適性検査(SPIなど)を導入する場合、その効果を最大限に引き出し、かつ不利益な結果を招かないために、いくつかの注意点があります。
活用の注意点
適性検査はあくまで選考材料の一つであり、応募者のすべてを表すわけではありません。
適性検査の結果を過信・偏重しない
- 総合的な判断: 検査結果が基準に満たなかったとしても、面接で確認できた職務遂行能力や専門知識、入社への熱意など、他の情報と組み合わせて総合的に判断する必要があります。
- 面接での裏付け: 性格検査で懸念点(例:ストレス耐性が低い、内向的すぎる)が出た場合は、面接で具体的なエピソードに基づき、その傾向を裏付けたり、確認したりするための質問を必ず行いましょう。
面接で利用する際の注意点
適性検査の結果を面接に利用することは非常に有効ですが、利用方法によっては採用差別につながるリスクや、応募者の納得感を損なう問題が生じる可能性があります。
| 懸念される利用方法 (問題になり得るもの) | 推奨される利用方法 (有効なもの) |
| 結果だけで不採用を決定する | 面接での評価や職務経歴と組み合わせて総合的に判断する。 |
| 配属・職種と無関係な特性を重視する | 募集職種の成功要件(例:営業職なら外向性、研究職なら探求心)に直結する項目をチェックする。 |
| プライベートな質問に利用する | 性格の傾向を基に、具体的な業務場面を想定した行動について質問する。 |
| 応募者に検査結果を一方的に突きつける | 応募者の回答傾向から、「入社後に活かせる強み」や「活躍できる環境」を共有し、企業と個人のマッチングを確認する。 |
特に注意が必要な点
- 健康情報(メンタルヘルス): ストレス耐性や情緒の安定性といった項目は、健康情報や病歴と見なされる可能性があります。

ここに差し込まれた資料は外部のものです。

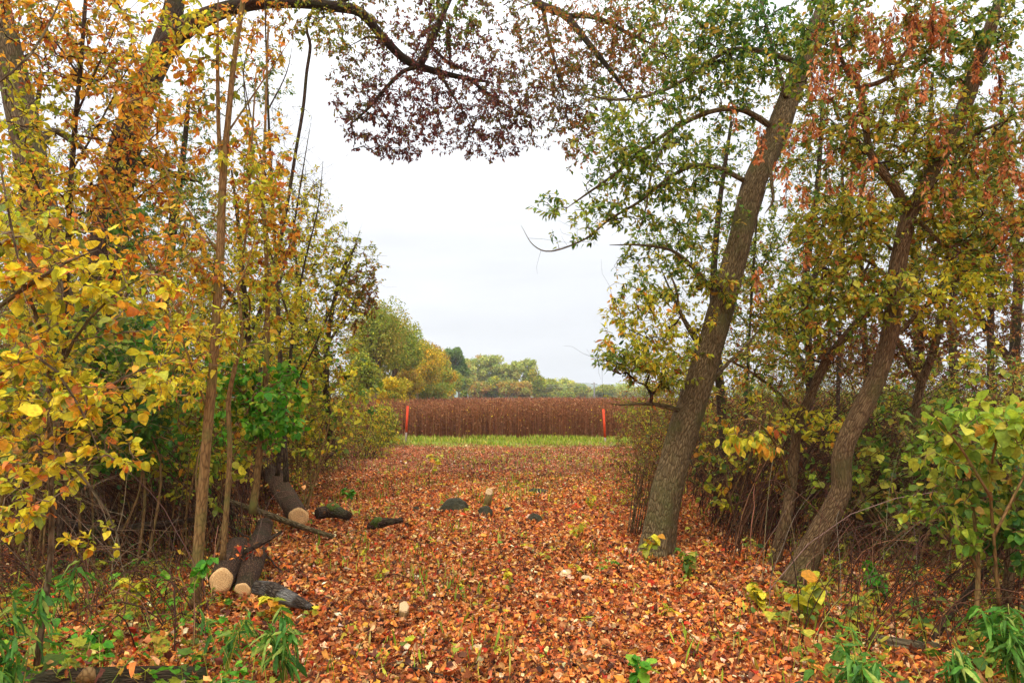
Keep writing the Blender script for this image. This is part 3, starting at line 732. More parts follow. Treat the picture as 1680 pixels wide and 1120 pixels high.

これらの結果のみで不採用とすることは、慎重に判断する必要があります。
- 配慮義務: 採用後、性格検査の結果を知っていることで、企業側に適切な配慮義務が生じる可能性も考慮し、利用目的を限定することが重要です。
結論として、適性検査の結果は、面接を深掘りするための「道具」として利用する分には問題ありませんが、「不採用の決定的な理由」として扱うことは避けるべきです。